State-of-the-Art Security: Obscure your Network

Richard Bejtlich has a new post (as of May 10) http://taosecurity.blogspot.com/

He set out a few excerpts of a 1978 book “Computer Capers” by Thomas Whiteside.

computercapers

To me the most interesting excerpt(2nd):

“The difficulties of catching up with the people who have committed computer crimes is compounded by the reluctance of corporations to talk about the fact that they have been defrauded and by the difficulties and embarrassments of prosecution and trial. In instance after instance, corporations whose assets have been plundered — whose computer operations have been manipulated to churn out fictitious accounting data or to print large checks to the holders of dummy accounts — have preferred to suffer in silence rather than to have the horrid facts about the frailty of their miracle processing systems come to public attention.

Top management people in large corporations fear that publicity about internal fraud could well affect their companies’ trading positions on the stock market, hold the corporations up to public ridicule, and cause all sorts of turmoil within their staffs. In many cases, it seems, management will go to great lengths to keep the fact of an internal computer crime from its own stockholders…

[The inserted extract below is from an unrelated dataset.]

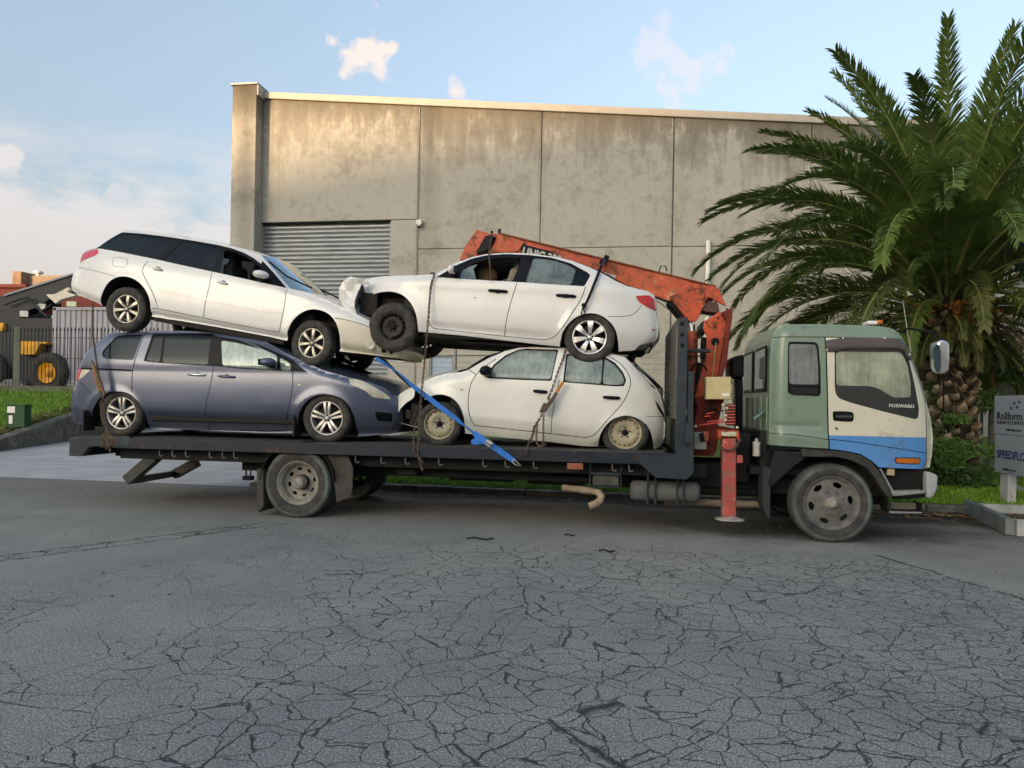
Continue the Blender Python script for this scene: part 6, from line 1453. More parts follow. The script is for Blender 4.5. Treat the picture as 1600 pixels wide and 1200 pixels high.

The reluctance of corporations to subject themselves to unfavorable publicity over computer crimes is so great that some corporations actually seem willing to take the risk of getting into trouble with the law themselves by concealing crimes committed against them. Among independent computer security consultants, it is widely suspected that certain banks, which seem exceptionally reluctant to admit that such a thing as computer fraud even exists in the banking fraternity, do not always report such crimes to the Comptroller of the Currency, in Washington, when they occur, as all banks are required to do by federal law. Bank officers do not discuss the details of computer crime with the press… [A] principal reason for this kind of behavior is the fear on the part of the banks that such a record will bring about an increase in their insurance rates.”

 

It looks like today this attitude is the same as 37 years ago give or take as it is today.

Computer fraud befuddled executives in the late 70’s and I would assume since then.

 

Is this really what we will talk about in the next 30 years?

 

It is a human thinking to try and hunker down and think no one is noticing what they are doing. But that is not the case anymore – Everyone is getting attacked, and everyone needs to up their game, as the attacks are becoming more sophisticated.

We can’t just sit and hide anymore.  (otherwise known as security through obscurity).

 

 

It is time for a change in methods and techniques.  We must tell each other what methods work and when they don’t so that we can learn from each other.

That is how the criminals do it. They have forums and discuss what works and what does not.